▸ **SET EXERCISE**
Copy out the listing in full, exactly as written, but not its pictures.

▸ **DATA LINES**
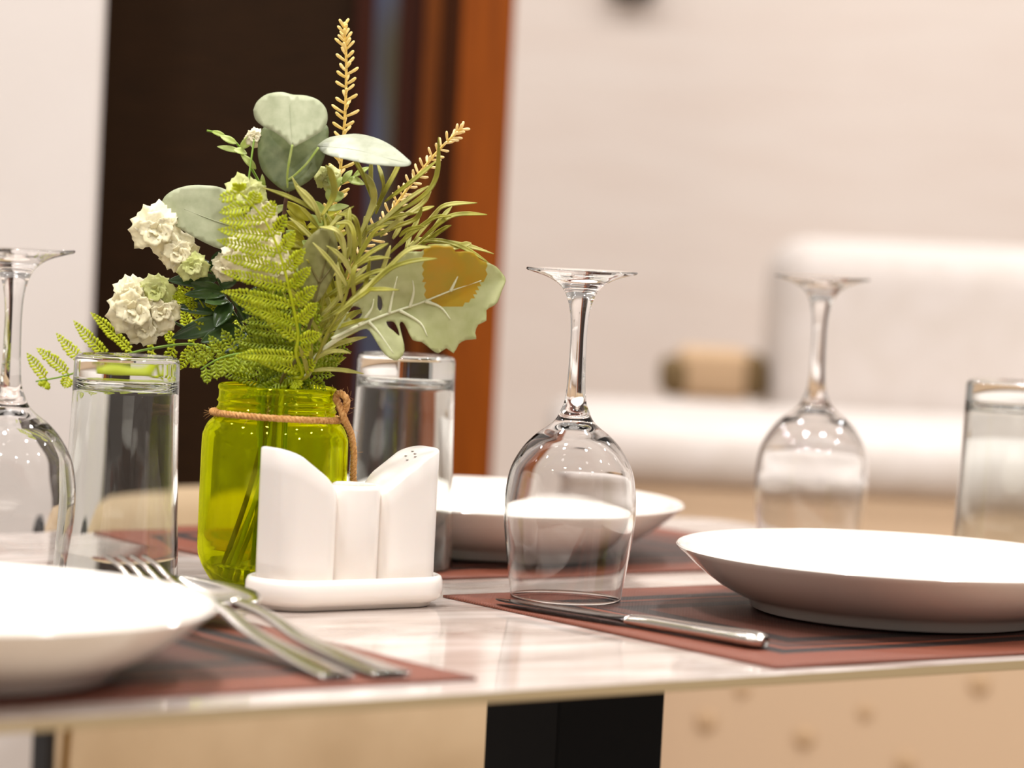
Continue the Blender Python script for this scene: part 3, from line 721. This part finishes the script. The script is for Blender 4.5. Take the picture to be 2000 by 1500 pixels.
outleaf(dl, 'leaf', ol, lambda x, y: -.036+.018*((x-650)/330)-.006*math.sin((x-650)/50)*((y-600)/90)-.010*abs((y-(660-.36*(x-650)))/110), M['miller'], sub=2, step=8,
        holes=[[(680, 608), (690, 598), (704, 602), (707, 614), (698, 624), (684, 624)], [(738, 576), (745, 582), (747, 598), (742, 607), (737, 598)], [(754, 628), (768, 628), (776, 640), (780, 656), (768, 646), (758, 638)]],
        veins=[[(648, 662), (700, 636), (760, 612), (820, 592), (880, 568), (940, 548)], [(760, 612), (766, 580), (776, 540)], [(800, 600), (808, 570), (806, 548)], [(830, 588), (860, 600), (880, 624)], [(780, 606), (820, 630), (834, 656)], [(720, 628), (740, 650), (768, 690)], [(700, 636), (724, 606), (730, 584)], [(880, 568), (888, 552), (894, 540)]], patch=patch, pm=M['millerb'], vw=.0011)
# --- ferns
def pinna(mb, p0, d, ln, nrm, w=.0045, curve=.0):
    k = max(5, int(ln/.0021)); P = []
    sd0 = d.cross(nrm).normalized()
    for i in range(k+1):
        u = i/k; P.append(p0+d*ln*u+sd0*curve*ln*u*u)
    mb.add(ribbon(P, [.00055*(1-.6*i/k) for i in range(k+1)], 0, nrm, 1))
    for i in range(1, k+1):
        u = i/k; p = P[i]; t = (P[min(i+1, k)]-P[i-1]).normalized(); sd = t.cross(nrm).normalized()
        wl = w*(math.sin(math.pi*min(1, .18+u*.8))**.8)*random.uniform(.85, 1.1)
        for sg in (1, -1):
            dd = (sd*sg*.86+t*.5).normalized(); s2 = dd.cross(nrm).normalized(); e_ = random.uniform(-.25, .35)
            b0 = p; h_ = .00048
            a_ = b0+s2*h_; c_ = b0-s2*h_; m1 = b0+dd*wl*.55+s2*h_*1.25+nrm*wl*.12*e_; m2 = b0+dd*wl*.55-s2*h_*1.25+nrm*wl*.12*e_; tp_ = b0+dd*wl+nrm*wl*e_
            f1 = b0+dd*wl*.75+s2*h_*2.4+nrm*wl*.2*e_; f2 = b0+dd*wl*.75-s2*h_*2.4+nrm*wl*.2*e_
            mb.add(([a_, c_, m2, m1, tp_, f1, f2], [(0, 1, 2, 3), (3, 2, 4), (3, 4, 5), (2, 6, 4)]))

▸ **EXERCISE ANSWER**
Continue the Blender Python script for this scene: part 3, from line 721. This part finishes the script. The script is for Blender 4.5. Take the picture to be 2000 by 1500 pixels.
outleaf(dl, 'leaf', ol, lambda x, y: -.036+.018*((x-650)/330)-.006*math.sin((x-650)/50)*((y-600)/90)-.010*abs((y-(660-.36*(x-650)))/110), M['miller'], sub=2, step=8,
        holes=[[(680, 608), (690, 598), (704, 602), (707, 614), (698, 624), (684, 624)], [(738, 576), (745, 582), (747, 598), (742, 607), (737, 598)], [(754, 628), (768, 628), (776, 640), (780, 656), (768, 646), (758, 638)]],
        veins=[[(648, 662), (700, 636), (760, 612), (820, 592), (880, 568), (940, 548)], [(760, 612), (766, 580), (776, 540)], [(800, 600), (808, 570), (806, 548)], [(830, 588), (860, 600), (880, 624)], [(780, 606), (820, 630), (834, 656)], [(720, 628), (740, 650), (768, 690)], [(700, 636), (724, 606), (730, 584)], [(880, 568), (888, 552), (894, 540)]], patch=patch, pm=M['millerb'], vw=.0011)
# --- ferns
def pinna(mb, p0, d, ln, nrm, w=.0045, curve=.0):
    k = max(5, int(ln/.0021)); P = []
    sd0 = d.cross(nrm).normalized()
    for i in range(k+1):
        u = i/k; P.append(p0+d*ln*u+sd0*curve*ln*u*u)
    mb.add(ribbon(P, [.00055*(1-.6*i/k) for i in range(k+1)], 0, nrm, 1))
    for i in range(1, k+1):
        u = i/k; p = P[i]; t = (P[min(i+1, k)]-P[i-1]).normalized(); sd = t.cross(nrm).normalized()
        wl = w*(math.sin(math.pi*min(1, .18+u*.8))**.8)*random.uniform(.85, 1.1)
        for sg in (1, -1):
            dd = (sd*sg*.86+t*.5).normalized(); s2 = dd.cross(nrm).normalized(); e_ = random.uniform(-.25, .35)
            b0 = p; h_ = .00048
            a_ = b0+s2*h_; c_ = b0-s2*h_; m1 = b0+dd*wl*.55+s2*h_*1.25+nrm*wl*.12*e_; m2 = b0+dd*wl*.55-s2*h_*1.25+nrm*wl*.12*e_; tp_ = b0+dd*wl+nrm*wl*e_
            f1 = b0+dd*wl*.75+s2*h_*2.4+nrm*wl*.2*e_; f2 = b0+dd*wl*.75-s2*h_*2.4+nrm*wl*.2*e_
            mb.add(([a_, c_, m2, m1, tp_, f1, f2], [(0, 1, 2, 3), (3, 2, 4), (3, 4, 5), (2, 6, 4)]))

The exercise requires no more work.